South Korea have collected 17 wins, 12 draws and one loss against China and their latest encounter at the EAFF East Asian Championship in last August ended in a 2-0 win for the Taeguk Warriors.

However, Stielike warned things will be different when they face China in September. The coach said there could be more Chinese fans than South Koreans at the stadium here.

"I heard that China are demanding more than 30,000 tickets," Stielike told reporters ahead of a coaching seminar at the National Football Center in Paju, north of Seoul in Gyeonggi Province. "If we don't pay attention to this problem, we might play at a home stadium packed with Chinese fans."

A Korea Football Association (KFA) official said China is demanding a maximum 50,000 tickets for their fans, adding that local travel agencies are also pushing the national football governing body to open the ticket sales quickly, so that they can organize their tour packages for Chinese football fans.

"The venue for the World Cup qualifying match between South Korea and China is not determined, but it is likely to be Seoul World Cup Stadium," a KFA official said.

Seoul World Cup Stadium can accommodate more than 66,000 fans. It is the largest football-only stadium in South Korea.

Stielike recently decided to give up his summer vacation to prepare for the FIFA World Cup qualification.

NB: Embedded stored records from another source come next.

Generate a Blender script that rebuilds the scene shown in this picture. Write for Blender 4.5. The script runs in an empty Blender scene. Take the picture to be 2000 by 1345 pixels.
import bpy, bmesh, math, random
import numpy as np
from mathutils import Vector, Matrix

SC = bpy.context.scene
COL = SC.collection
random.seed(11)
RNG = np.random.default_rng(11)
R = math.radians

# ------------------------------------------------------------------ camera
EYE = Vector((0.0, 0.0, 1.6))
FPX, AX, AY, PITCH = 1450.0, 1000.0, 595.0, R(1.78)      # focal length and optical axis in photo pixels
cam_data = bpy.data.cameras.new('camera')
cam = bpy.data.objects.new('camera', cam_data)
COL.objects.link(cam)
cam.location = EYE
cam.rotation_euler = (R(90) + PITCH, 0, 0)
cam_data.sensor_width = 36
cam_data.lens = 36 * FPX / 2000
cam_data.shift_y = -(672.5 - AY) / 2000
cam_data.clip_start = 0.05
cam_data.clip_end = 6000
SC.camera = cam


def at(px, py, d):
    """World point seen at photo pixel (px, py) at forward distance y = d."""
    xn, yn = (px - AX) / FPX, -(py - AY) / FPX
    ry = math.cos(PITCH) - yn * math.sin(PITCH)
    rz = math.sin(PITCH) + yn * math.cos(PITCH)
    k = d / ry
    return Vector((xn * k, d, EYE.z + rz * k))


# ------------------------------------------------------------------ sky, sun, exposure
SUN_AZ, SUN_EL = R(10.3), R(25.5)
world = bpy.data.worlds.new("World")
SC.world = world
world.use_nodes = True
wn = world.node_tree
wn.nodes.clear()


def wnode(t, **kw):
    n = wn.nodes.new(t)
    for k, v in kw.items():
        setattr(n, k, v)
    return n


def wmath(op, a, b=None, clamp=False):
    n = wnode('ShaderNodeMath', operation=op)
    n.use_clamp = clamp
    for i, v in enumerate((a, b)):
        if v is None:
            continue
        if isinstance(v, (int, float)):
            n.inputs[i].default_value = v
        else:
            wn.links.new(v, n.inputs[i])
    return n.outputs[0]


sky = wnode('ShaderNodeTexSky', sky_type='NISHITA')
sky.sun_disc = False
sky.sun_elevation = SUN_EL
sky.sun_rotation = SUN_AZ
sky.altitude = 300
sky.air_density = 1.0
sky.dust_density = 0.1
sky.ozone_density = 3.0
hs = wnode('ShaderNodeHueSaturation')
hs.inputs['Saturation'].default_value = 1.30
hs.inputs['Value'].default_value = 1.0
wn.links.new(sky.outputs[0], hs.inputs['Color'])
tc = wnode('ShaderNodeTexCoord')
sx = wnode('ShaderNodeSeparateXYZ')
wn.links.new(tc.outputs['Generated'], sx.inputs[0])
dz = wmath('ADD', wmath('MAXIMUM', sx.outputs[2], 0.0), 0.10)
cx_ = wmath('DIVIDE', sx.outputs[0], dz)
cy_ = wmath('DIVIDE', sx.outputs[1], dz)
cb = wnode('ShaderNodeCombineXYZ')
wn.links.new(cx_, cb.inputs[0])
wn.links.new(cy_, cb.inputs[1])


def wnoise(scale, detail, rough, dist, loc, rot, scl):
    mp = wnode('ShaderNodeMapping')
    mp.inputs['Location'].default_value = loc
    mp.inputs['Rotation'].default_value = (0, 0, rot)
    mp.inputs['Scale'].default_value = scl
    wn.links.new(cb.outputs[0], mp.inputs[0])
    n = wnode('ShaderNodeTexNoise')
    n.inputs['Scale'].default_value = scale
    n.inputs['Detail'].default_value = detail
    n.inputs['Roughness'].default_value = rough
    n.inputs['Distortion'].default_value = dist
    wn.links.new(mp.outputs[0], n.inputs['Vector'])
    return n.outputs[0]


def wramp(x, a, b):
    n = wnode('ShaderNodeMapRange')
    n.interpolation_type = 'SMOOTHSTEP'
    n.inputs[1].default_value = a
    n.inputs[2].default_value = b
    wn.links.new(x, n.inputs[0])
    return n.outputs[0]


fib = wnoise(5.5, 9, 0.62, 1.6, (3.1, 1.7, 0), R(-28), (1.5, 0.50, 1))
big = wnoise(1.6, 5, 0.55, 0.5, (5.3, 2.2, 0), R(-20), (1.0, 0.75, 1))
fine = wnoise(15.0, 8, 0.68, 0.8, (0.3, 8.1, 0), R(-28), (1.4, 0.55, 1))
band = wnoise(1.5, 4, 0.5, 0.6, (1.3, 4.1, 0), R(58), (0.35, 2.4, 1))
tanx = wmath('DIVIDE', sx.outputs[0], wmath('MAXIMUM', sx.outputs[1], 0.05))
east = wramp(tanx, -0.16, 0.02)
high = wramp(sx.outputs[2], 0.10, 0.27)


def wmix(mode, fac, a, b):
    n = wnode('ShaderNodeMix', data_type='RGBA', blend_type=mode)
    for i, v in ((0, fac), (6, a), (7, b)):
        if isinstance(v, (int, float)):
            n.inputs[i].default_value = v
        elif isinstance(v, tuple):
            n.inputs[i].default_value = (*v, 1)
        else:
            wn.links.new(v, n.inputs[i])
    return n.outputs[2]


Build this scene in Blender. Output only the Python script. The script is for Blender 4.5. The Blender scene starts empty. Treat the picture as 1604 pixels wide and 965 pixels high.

The 61-year-old German has been checking on players in the country's pro football leagues.

"In September, players who are in Europe or the Middle East could not be in best form because their new seasons will have just started for them," he said. "If we need replacements for those players, players here (in South Korea) should carry out the role."

Stielike said he will also keep an eye on three "wild card" players who will be playing at the Rio de Janeiro Summer Games. FC Porto striker Suk Hyun-jun, Tottenham Hotspur forward Son Heung-min and Guangzhou R&F defender Jang Hyun-soo all have been named to South Korea's 18-man squad for the Rio Olympics.

The men's Olympic football tournament of 16 nations is open to players under the age of 23, but teams can also field up to three players who are over the age limit, known as wild cards. The Olympic team is led by Stielike's assistant Shin Tae-yong.

"We will carefully watch how these wild card players perform at the Olympics," he said. "If they can show impressive performances at the Olympics, this is also good for the senior football team ahead of the World Cup qualifiers."

Stielike said South Korea are in the tough group in Rio. The under-23 team will face Fiji, Germany and Mexico in Group C.

"Fiji could be tough opponents since they are relatively an unknown team," he said. "There are strong teams like Germany and Mexico, but I think if South Korea can pass the group stage, they can advance further in the tournament."